======== INFORMATION SUPPLIED

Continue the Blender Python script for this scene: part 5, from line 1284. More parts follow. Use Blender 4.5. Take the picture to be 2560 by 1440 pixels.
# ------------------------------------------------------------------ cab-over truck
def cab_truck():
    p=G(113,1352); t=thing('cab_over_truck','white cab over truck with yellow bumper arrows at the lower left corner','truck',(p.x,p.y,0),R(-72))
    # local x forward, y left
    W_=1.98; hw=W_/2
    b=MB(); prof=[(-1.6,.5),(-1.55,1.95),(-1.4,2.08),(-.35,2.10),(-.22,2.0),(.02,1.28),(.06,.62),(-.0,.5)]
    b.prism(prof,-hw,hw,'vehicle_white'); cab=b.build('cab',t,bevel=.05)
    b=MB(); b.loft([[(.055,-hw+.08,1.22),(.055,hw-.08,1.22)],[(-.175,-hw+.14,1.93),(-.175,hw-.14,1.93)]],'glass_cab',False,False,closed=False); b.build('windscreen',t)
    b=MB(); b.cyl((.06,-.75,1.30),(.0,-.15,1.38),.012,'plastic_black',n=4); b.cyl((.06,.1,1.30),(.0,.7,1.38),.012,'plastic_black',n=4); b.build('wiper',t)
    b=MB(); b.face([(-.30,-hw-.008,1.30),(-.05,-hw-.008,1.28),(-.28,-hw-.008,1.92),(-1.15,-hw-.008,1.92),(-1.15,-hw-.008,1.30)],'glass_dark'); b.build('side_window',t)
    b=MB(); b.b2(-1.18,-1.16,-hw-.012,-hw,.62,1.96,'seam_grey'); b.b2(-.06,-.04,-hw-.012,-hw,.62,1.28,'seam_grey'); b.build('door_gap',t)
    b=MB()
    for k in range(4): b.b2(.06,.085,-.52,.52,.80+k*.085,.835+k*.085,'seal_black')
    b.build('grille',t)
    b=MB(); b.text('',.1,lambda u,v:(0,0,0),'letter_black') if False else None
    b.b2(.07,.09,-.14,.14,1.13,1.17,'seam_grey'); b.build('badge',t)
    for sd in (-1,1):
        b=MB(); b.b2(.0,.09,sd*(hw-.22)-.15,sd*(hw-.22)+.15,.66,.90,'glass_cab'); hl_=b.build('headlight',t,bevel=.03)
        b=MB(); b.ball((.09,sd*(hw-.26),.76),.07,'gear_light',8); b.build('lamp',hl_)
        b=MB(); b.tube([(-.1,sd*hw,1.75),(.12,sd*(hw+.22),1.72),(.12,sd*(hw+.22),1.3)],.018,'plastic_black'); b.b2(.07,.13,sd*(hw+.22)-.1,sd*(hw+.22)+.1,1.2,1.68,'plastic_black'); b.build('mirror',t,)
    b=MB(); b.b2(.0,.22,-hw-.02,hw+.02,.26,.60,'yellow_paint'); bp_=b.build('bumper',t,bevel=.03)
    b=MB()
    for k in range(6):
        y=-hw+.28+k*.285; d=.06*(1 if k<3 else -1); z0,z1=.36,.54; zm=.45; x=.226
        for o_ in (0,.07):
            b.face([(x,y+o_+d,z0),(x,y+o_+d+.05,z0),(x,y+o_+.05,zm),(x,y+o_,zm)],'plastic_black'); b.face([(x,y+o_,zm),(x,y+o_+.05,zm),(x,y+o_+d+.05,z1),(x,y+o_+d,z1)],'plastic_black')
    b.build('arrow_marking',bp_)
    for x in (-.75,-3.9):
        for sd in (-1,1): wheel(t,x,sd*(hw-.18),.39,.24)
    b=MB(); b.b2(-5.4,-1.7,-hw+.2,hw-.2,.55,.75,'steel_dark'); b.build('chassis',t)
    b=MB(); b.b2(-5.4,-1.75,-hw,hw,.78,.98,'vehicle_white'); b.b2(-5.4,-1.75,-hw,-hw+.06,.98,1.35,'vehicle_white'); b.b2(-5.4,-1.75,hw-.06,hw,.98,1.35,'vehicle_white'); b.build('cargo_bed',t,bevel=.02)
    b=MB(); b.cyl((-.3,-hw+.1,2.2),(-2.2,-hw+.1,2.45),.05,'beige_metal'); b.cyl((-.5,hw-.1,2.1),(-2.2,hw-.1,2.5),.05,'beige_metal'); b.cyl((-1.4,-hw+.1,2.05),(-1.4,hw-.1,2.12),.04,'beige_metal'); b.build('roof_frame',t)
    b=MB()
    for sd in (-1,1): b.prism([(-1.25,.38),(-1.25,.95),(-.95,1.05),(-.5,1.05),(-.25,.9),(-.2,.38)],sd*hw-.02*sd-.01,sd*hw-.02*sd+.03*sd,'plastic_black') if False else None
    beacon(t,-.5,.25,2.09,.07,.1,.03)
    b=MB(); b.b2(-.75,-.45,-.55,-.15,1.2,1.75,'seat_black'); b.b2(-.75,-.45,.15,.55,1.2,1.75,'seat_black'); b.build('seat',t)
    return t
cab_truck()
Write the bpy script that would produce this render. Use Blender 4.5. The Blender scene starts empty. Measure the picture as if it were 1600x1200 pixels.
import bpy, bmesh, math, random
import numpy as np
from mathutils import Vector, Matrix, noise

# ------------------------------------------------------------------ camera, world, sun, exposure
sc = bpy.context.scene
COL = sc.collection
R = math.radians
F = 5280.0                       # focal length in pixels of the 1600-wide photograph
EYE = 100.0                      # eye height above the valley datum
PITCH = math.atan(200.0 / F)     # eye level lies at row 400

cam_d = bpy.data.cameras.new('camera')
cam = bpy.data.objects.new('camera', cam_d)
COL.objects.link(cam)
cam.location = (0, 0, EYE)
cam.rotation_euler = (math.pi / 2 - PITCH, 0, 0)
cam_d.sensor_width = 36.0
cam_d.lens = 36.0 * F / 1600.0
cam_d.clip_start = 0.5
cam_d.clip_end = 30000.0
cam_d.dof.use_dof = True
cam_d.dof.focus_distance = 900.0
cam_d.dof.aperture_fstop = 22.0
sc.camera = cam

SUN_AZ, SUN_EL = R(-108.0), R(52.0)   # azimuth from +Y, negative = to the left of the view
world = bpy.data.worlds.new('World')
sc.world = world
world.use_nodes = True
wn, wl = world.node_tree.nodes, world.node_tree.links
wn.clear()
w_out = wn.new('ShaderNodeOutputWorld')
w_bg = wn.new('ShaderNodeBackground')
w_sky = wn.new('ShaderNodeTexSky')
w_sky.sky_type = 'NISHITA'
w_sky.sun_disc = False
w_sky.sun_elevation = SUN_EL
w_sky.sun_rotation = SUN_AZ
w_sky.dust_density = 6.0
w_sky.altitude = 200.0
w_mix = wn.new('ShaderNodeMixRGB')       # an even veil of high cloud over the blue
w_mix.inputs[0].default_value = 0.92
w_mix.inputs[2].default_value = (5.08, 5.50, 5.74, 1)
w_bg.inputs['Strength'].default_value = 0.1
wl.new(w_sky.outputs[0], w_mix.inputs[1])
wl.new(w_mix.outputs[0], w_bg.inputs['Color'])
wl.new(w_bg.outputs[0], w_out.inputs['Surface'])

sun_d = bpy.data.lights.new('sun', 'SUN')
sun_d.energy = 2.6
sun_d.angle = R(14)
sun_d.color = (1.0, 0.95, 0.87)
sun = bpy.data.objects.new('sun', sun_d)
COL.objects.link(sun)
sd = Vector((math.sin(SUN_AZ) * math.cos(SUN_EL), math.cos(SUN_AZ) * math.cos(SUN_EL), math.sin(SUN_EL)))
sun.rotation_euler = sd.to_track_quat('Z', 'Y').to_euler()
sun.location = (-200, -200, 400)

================

**TASK DESCRIPTION**
Return the listing above in its exact form.

**RESULT OF THE EXERCISE**
Continue the Blender Python script for this scene: part 5, from line 1284. More parts follow. Use Blender 4.5. Take the picture to be 2560 by 1440 pixels.
# ------------------------------------------------------------------ cab-over truck
def cab_truck():
    p=G(113,1352); t=thing('cab_over_truck','white cab over truck with yellow bumper arrows at the lower left corner','truck',(p.x,p.y,0),R(-72))
    # local x forward, y left
    W_=1.98; hw=W_/2
    b=MB(); prof=[(-1.6,.5),(-1.55,1.95),(-1.4,2.08),(-.35,2.10),(-.22,2.0),(.02,1.28),(.06,.62),(-.0,.5)]
    b.prism(prof,-hw,hw,'vehicle_white'); cab=b.build('cab',t,bevel=.05)
    b=MB(); b.loft([[(.055,-hw+.08,1.22),(.055,hw-.08,1.22)],[(-.175,-hw+.14,1.93),(-.175,hw-.14,1.93)]],'glass_cab',False,False,closed=False); b.build('windscreen',t)
    b=MB(); b.cyl((.06,-.75,1.30),(.0,-.15,1.38),.012,'plastic_black',n=4); b.cyl((.06,.1,1.30),(.0,.7,1.38),.012,'plastic_black',n=4); b.build('wiper',t)
    b=MB(); b.face([(-.30,-hw-.008,1.30),(-.05,-hw-.008,1.28),(-.28,-hw-.008,1.92),(-1.15,-hw-.008,1.92),(-1.15,-hw-.008,1.30)],'glass_dark'); b.build('side_window',t)
    b=MB(); b.b2(-1.18,-1.16,-hw-.012,-hw,.62,1.96,'seam_grey'); b.b2(-.06,-.04,-hw-.012,-hw,.62,1.28,'seam_grey'); b.build('door_gap',t)
    b=MB()
    for k in range(4): b.b2(.06,.085,-.52,.52,.80+k*.085,.835+k*.085,'seal_black')
    b.build('grille',t)
    b=MB(); b.text('',.1,lambda u,v:(0,0,0),'letter_black') if False else None
    b.b2(.07,.09,-.14,.14,1.13,1.17,'seam_grey'); b.build('badge',t)
    for sd in (-1,1):
        b=MB(); b.b2(.0,.09,sd*(hw-.22)-.15,sd*(hw-.22)+.15,.66,.90,'glass_cab'); hl_=b.build('headlight',t,bevel=.03)
        b=MB(); b.ball((.09,sd*(hw-.26),.76),.07,'gear_light',8); b.build('lamp',hl_)
        b=MB(); b.tube([(-.1,sd*hw,1.75),(.12,sd*(hw+.22),1.72),(.12,sd*(hw+.22),1.3)],.018,'plastic_black'); b.b2(.07,.13,sd*(hw+.22)-.1,sd*(hw+.22)+.1,1.2,1.68,'plastic_black'); b.build('mirror',t,)
    b=MB(); b.b2(.0,.22,-hw-.02,hw+.02,.26,.60,'yellow_paint'); bp_=b.build('bumper',t,bevel=.03)
    b=MB()
    for k in range(6):
        y=-hw+.28+k*.285; d=.06*(1 if k<3 else -1); z0,z1=.36,.54; zm=.45; x=.226
        for o_ in (0,.07):
            b.face([(x,y+o_+d,z0),(x,y+o_+d+.05,z0),(x,y+o_+.05,zm),(x,y+o_,zm)],'plastic_black'); b.face([(x,y+o_,zm),(x,y+o_+.05,zm),(x,y+o_+d+.05,z1),(x,y+o_+d,z1)],'plastic_black')
    b.build('arrow_marking',bp_)
    for x in (-.75,-3.9):
        for sd in (-1,1): wheel(t,x,sd*(hw-.18),.39,.24)
    b=MB(); b.b2(-5.4,-1.7,-hw+.2,hw-.2,.55,.75,'steel_dark'); b.build('chassis',t)
    b=MB(); b.b2(-5.4,-1.75,-hw,hw,.78,.98,'vehicle_white'); b.b2(-5.4,-1.75,-hw,-hw+.06,.98,1.35,'vehicle_white'); b.b2(-5.4,-1.75,hw-.06,hw,.98,1.35,'vehicle_white'); b.build('cargo_bed',t,bevel=.02)
    b=MB(); b.cyl((-.3,-hw+.1,2.2),(-2.2,-hw+.1,2.45),.05,'beige_metal'); b.cyl((-.5,hw-.1,2.1),(-2.2,hw-.1,2.5),.05,'beige_metal'); b.cyl((-1.4,-hw+.1,2.05),(-1.4,hw-.1,2.12),.04,'beige_metal'); b.build('roof_frame',t)
    b=MB()
    for sd in (-1,1): b.prism([(-1.25,.38),(-1.25,.95),(-.95,1.05),(-.5,1.05),(-.25,.9),(-.2,.38)],sd*hw-.02*sd-.01,sd*hw-.02*sd+.03*sd,'plastic_black') if False else None
    beacon(t,-.5,.25,2.09,.07,.1,.03)
    b=MB(); b.b2(-.75,-.45,-.55,-.15,1.2,1.75,'seat_black'); b.b2(-.75,-.45,.15,.55,1.2,1.75,'seat_black'); b.build('seat',t)
    return t
cab_truck()
Write the bpy script that would produce this render. Use Blender 4.5. The Blender scene starts empty. Measure the picture as if it were 1600x1200 pixels.
import bpy, bmesh, math, random
import numpy as np
from mathutils import Vector, Matrix, noise

# ------------------------------------------------------------------ camera, world, sun, exposure
sc = bpy.context.scene
COL = sc.collection
R = math.radians
F = 5280.0                       # focal length in pixels of the 1600-wide photograph
EYE = 100.0                      # eye height above the valley datum
PITCH = math.atan(200.0 / F)     # eye level lies at row 400

cam_d = bpy.data.cameras.new('camera')
cam = bpy.data.objects.new('camera', cam_d)
COL.objects.link(cam)
cam.location = (0, 0, EYE)
cam.rotation_euler = (math.pi / 2 - PITCH, 0, 0)
cam_d.sensor_width = 36.0
cam_d.lens = 36.0 * F / 1600.0
cam_d.clip_start = 0.5
cam_d.clip_end = 30000.0
cam_d.dof.use_dof = True
cam_d.dof.focus_distance = 900.0
cam_d.dof.aperture_fstop = 22.0
sc.camera = cam

SUN_AZ, SUN_EL = R(-108.0), R(52.0)   # azimuth from +Y, negative = to the left of the view
world = bpy.data.worlds.new('World')
sc.world = world
world.use_nodes = True
wn, wl = world.node_tree.nodes, world.node_tree.links
wn.clear()
w_out = wn.new('ShaderNodeOutputWorld')
w_bg = wn.new('ShaderNodeBackground')
w_sky = wn.new('ShaderNodeTexSky')
w_sky.sky_type = 'NISHITA'
w_sky.sun_disc = False
w_sky.sun_elevation = SUN_EL
w_sky.sun_rotation = SUN_AZ
w_sky.dust_density = 6.0
w_sky.altitude = 200.0
w_mix = wn.new('ShaderNodeMixRGB')       # an even veil of high cloud over the blue
w_mix.inputs[0].default_value = 0.92
w_mix.inputs[2].default_value = (5.08, 5.50, 5.74, 1)
w_bg.inputs['Strength'].default_value = 0.1
wl.new(w_sky.outputs[0], w_mix.inputs[1])
wl.new(w_mix.outputs[0], w_bg.inputs['Color'])
wl.new(w_bg.outputs[0], w_out.inputs['Surface'])

sun_d = bpy.data.lights.new('sun', 'SUN')
sun_d.energy = 2.6
sun_d.angle = R(14)
sun_d.color = (1.0, 0.95, 0.87)
sun = bpy.data.objects.new('sun', sun_d)
COL.objects.link(sun)
sd = Vector((math.sin(SUN_AZ) * math.cos(SUN_EL), math.cos(SUN_AZ) * math.cos(SUN_EL), math.sin(SUN_EL)))
sun.rotation_euler = sd.to_track_quat('Z', 'Y').to_euler()
sun.location = (-200, -200, 400)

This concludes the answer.